When the Warriors hit some early threes, get a few easy buckets, and get to play downhill and have fun, it becomes an unstoppable avalanche. That’s what rolled over Denver Tuesday. When you look back at the Warriors’ high profile losses — to the Raptors on national television, to the Lakers on Christmas Day — the games were more of a grind, a slog, they felt more like work and the Warriors just get bored with that in the regular season. They don’t care, and it shows.

But when they care, they remind everyone who has the Larry O’Brien Trophy and how hard it will be to take it from them.

The Nuggets contributed to their own demise, this was not a team that looked ready to defend with energy from the first tip. In transition, the Nuggets were slow to match up. When Curry would make a cut to the corner, defenders were a couple of steps slow going with him and we all know what happens when Curry has space. Denver’s defensive switching was sloppy. While the Nuggets on the season have a top-10 NBA defense, that has slid to the second worst in the NBA in the last 10 games. Denver is in a defensive rut and that will come back to bite them against more than the Warriors if they don’t turn it around.

2) How did that Jimmy Butler trade work out? Sixers rout Timberwolves in the first meeting of teams since the trade. The Minnesota Timberwolves have been better without Jimmy Butler — they have gone 17-13 with a +3.7 net rating since former coach/GM Tom Thibodeau finally realized Butler’s antics were destroying his team and shipped the All-Star off to Philly. Karl-Anthony Towns has led the resurgence, returning to his All-NBA level of play.

You would know none of that if you watched the what Butler’s Sixers did to the Timberwolves Tuesday night.

On a night the Timberwolves should have shown up with some fight, they rolled over. It made what Butler said as he torpedoed the Minnesota season look prophetic.

While Butler’s return was the storyline coming it, it wasn’t what keyed the win. Joel Embiid owned KAT, scoring 31 points and grabbing 13 rebounds while holding Towns to 14 points, leading Philly to a 149-107 destruction of Minnesota. Embiid was trash talking after the game on social media.

So was Butler, who had 19 points on the night and said after the game “It was everything that I thought it would be.” Butler helped spark an 83-point first half from the Sixers, this game was over early. For all the questions about the fit of Butler, Embiid, and Ben Simmons, things looked a lot better in Philly than they did when Butler was calling out Towns and Andrew Wiggins.

Minnesota played terribly, particularly on defense where they looked like they had never seen a dribble hand-off before. You can say it was a flat outing, something that happens over the course of 82, but they looked more like a team that was intimidated. They made Butler look right.
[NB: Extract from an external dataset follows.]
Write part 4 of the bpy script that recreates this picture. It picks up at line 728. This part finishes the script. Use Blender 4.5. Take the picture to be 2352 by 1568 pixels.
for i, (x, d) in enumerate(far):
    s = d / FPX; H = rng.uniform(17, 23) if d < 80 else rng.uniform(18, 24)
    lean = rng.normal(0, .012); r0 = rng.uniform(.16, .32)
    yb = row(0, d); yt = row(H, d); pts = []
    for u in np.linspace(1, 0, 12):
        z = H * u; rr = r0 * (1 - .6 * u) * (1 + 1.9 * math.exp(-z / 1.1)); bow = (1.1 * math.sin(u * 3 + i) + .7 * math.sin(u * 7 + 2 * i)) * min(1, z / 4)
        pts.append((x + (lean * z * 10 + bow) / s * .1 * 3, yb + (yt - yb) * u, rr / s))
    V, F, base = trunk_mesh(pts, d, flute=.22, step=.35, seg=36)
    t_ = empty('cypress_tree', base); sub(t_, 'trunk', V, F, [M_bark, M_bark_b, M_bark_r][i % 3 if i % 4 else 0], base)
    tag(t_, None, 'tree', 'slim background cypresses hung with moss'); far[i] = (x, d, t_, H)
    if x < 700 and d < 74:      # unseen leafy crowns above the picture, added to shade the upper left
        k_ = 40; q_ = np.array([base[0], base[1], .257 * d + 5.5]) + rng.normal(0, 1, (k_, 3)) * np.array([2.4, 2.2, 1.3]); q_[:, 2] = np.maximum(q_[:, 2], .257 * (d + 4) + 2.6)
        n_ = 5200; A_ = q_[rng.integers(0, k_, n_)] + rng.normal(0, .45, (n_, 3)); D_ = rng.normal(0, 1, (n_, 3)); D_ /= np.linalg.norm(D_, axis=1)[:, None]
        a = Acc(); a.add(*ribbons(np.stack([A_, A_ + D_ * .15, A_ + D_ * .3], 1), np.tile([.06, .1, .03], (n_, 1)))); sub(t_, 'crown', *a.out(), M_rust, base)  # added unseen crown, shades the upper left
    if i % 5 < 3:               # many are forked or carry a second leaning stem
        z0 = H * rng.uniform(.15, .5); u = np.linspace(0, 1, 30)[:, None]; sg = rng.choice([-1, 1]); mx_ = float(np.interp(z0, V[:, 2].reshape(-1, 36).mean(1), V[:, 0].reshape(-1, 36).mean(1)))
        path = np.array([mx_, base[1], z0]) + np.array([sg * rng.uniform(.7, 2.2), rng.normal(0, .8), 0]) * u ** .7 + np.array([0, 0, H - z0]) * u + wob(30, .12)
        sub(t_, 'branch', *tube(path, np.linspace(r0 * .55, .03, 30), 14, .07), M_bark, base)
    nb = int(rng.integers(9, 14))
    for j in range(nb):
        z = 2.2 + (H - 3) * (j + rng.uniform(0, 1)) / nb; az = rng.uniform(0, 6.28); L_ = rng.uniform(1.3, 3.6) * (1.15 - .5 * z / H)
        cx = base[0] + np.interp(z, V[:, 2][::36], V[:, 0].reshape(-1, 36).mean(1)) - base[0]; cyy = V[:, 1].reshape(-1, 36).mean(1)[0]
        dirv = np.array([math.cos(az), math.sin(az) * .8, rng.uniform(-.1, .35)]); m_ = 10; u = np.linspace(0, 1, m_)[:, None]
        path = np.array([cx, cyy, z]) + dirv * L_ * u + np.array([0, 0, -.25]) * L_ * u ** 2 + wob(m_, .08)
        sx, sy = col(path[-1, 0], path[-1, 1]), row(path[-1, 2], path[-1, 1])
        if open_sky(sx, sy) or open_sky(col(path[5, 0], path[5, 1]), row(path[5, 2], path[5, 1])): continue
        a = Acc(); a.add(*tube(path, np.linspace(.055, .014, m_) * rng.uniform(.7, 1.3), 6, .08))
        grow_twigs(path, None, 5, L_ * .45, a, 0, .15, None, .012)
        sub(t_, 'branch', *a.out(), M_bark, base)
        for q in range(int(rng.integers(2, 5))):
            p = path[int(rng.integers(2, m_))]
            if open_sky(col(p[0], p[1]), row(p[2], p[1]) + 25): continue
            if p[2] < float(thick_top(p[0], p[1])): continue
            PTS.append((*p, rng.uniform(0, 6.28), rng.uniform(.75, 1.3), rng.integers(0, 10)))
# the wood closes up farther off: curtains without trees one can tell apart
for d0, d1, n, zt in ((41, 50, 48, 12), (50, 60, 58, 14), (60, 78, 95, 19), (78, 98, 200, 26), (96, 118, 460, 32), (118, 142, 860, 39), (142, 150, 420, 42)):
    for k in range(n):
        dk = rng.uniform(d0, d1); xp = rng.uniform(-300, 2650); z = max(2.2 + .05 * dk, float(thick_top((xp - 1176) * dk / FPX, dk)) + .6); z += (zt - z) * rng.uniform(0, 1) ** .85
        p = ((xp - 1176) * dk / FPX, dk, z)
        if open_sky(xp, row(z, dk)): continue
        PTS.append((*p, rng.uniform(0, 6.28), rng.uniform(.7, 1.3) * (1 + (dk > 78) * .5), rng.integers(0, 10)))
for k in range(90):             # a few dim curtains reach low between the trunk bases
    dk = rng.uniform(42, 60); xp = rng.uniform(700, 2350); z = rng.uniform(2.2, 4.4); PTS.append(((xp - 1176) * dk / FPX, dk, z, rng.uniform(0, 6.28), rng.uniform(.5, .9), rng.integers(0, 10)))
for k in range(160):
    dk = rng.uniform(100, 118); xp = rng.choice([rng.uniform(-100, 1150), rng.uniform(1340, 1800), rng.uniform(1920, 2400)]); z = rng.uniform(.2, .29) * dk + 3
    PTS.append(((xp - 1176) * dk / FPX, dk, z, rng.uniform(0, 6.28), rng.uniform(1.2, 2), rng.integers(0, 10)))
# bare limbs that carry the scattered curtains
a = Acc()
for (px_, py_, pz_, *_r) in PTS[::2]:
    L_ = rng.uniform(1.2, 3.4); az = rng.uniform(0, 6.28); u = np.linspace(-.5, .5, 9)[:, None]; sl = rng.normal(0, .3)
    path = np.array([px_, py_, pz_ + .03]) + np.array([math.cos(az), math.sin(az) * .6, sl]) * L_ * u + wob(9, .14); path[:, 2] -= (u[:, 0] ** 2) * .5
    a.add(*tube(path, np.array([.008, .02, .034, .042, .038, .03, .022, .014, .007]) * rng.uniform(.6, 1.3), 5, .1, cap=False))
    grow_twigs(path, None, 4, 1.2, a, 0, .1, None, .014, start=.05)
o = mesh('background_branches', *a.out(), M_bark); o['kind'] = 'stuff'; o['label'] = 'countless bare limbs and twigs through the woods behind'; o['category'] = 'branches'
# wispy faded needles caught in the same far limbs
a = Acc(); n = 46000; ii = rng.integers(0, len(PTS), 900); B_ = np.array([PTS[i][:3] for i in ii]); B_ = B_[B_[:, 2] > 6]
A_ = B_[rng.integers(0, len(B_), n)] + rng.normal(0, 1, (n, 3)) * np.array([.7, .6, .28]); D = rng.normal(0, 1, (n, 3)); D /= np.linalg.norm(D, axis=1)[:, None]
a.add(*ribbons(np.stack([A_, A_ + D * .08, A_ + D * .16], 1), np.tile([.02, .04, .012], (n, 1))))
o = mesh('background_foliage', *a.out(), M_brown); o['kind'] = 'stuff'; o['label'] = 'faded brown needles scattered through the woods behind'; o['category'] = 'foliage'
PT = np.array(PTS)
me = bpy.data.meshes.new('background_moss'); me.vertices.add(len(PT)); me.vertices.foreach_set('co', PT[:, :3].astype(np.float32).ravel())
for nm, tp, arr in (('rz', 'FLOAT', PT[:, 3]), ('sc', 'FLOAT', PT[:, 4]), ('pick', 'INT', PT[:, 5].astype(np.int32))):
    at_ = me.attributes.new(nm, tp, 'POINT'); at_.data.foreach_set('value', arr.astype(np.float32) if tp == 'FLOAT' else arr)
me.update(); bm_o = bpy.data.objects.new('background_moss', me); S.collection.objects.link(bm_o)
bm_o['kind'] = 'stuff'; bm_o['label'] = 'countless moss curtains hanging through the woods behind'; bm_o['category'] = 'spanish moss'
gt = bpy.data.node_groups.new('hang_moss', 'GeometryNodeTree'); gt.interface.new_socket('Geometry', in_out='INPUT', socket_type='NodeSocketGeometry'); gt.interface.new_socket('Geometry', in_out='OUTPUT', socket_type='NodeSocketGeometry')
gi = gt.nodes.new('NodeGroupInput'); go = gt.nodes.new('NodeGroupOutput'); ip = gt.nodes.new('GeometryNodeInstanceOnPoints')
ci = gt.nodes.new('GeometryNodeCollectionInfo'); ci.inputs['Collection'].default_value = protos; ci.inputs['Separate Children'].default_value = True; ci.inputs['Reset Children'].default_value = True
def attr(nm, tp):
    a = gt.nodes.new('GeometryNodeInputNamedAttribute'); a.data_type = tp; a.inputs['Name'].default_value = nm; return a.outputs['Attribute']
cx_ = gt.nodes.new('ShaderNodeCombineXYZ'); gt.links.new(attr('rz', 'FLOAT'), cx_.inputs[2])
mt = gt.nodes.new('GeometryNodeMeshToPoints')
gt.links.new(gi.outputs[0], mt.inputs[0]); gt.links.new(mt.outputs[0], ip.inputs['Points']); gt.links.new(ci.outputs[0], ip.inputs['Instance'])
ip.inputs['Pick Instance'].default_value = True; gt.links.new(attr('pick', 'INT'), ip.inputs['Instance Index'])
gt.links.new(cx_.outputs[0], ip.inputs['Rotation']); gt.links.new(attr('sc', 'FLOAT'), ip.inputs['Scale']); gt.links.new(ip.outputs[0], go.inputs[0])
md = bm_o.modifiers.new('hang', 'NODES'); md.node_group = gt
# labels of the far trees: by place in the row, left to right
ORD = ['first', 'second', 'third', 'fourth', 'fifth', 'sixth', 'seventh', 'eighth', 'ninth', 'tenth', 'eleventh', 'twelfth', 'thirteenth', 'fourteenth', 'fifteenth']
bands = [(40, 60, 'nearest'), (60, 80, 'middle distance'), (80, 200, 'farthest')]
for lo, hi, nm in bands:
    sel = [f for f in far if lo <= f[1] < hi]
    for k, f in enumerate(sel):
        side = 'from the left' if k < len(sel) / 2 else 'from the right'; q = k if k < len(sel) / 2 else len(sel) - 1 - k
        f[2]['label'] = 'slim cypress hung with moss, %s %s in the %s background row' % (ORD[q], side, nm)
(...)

Ryan Saunders needs to figure out how to get his guys back on track and back in the playoff chase in the West, where the Timberwolves remain 2.5 games out of returning to the playoffs with a lot of work to do.

3) Atlanta continues it’s improved play, routs Oklahoma City 142-126. While nobody was looking, the Atlanta Hawks have been playing pretty good basketball — they are now 8-7 in their last 15 games, with an average NBA offense and a just slightly below average defense in that stretch (not great for most teams, but a vast improvement for the Hawks).

They capped off that run of good play Tuesday with a 142-126 win over Oklahoma City. Rookie point guard Trae Young had 24 points and 11 assists, and he has started to show some chemistry with Kevin Huerter, who finished with 17 points of his own.

The Thunder have the best defense in the NBA on the season, allowing 103.6 points per 100 possessions, but in the last five games that has slipped to 119.7 per 100 (28th in the league in that stretch). Teams have bad stretches over the course of 82, but the Thunder are built on defense and they can’t afford for this run to last much longer.